We write, of course, of the incident in which several Quad residents called the Harvard University Police Department (HUPD) to check whether students playing on the Quad were in fact Harvard students and permitted to be there. It turned out that they were Harvard students who had explicit permission to use the space—and specifically members of the Black Men’s Forum (BMF) and Association of Black Women at Harvard (ABWH) participating in an annual contest. Since then the campus has erupted in discussion of the incident and what it shows about the presence of racism at Harvard.
Given the details of the situation, the question of whether or not last Saturday’s events at the Quad were racially motivated is largely unclear. It is also largely irrelevant. What matters, instead, is that a large segment of the student body—including many leaders of the African-American community—perceives the incident as demonstrative of the fact that our professed level of open-mindedness may be a façade for a deeper, more complex reality. Indeed, many claim that this incident is merely the tip of the iceberg, a highly visible example of a more widespread and insidious phenomenon.
Instead of trying to contest this viewpoint, students would best be served by using this example as a springboard for a greater conversation about our subconscious biases against certain groups of people and the lack of social cohesion on campus.
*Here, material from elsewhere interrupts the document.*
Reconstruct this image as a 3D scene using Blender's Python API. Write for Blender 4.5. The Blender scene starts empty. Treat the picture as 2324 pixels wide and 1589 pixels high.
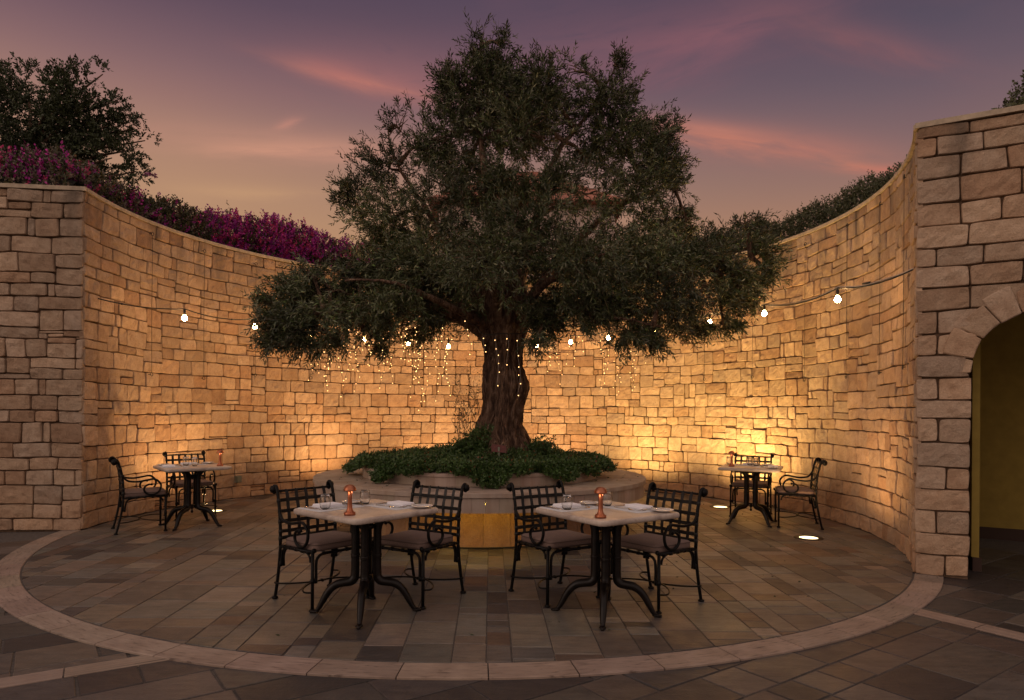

These are topics that lie at the core of what it means to live on a college campus, yet they are all too often shunned or brushed away as taboo.
Yet if subconscious racism or racial profiling exists on campus today, it will only abate when students begin to reflect on their own thought processes and unconsidered assumptions. By simply thinking and talking about such issues rather than repressing them, we will become more aware of the problems on campus and the way we treat our peers. With greater awareness will come a more sociable, friendly, and open attitude toward interaction with other students, reducing the frequency of incidents like that on the Quad, racially motivated or not, and making Harvard a stronger community.
This incident also sheds light on the poverty of bonds in Harvard’s social fabric and a failure in Harvard’s student support system, regardless of issues of race. The fact that students suggested HUPD as the best solution to the problem, rather than contacting a tutor or going to speak with the students themselves, says a lot about the social distance Harvard students feel between one another.
Finally, this incident has raised the important issue of subconscious racism in American in general. The issues stemming from racism, whose legacy in this country is far from extinct, manifest themselves everywhere, from the housing market to the workplace to college campuses. The discussions of the last week have been valuable not just for rethinking our own community but also for challenging Harvard students to think about our society’s most pervasive problems.
As an academic community, Harvard prides itself on the dialogue that occurs on campus, even on the most sensitive issues. In this tradition, we should embrace and extend the discussion of last Saturday’s incident at the Quad rather than trying to pretend that nothing consequential happened.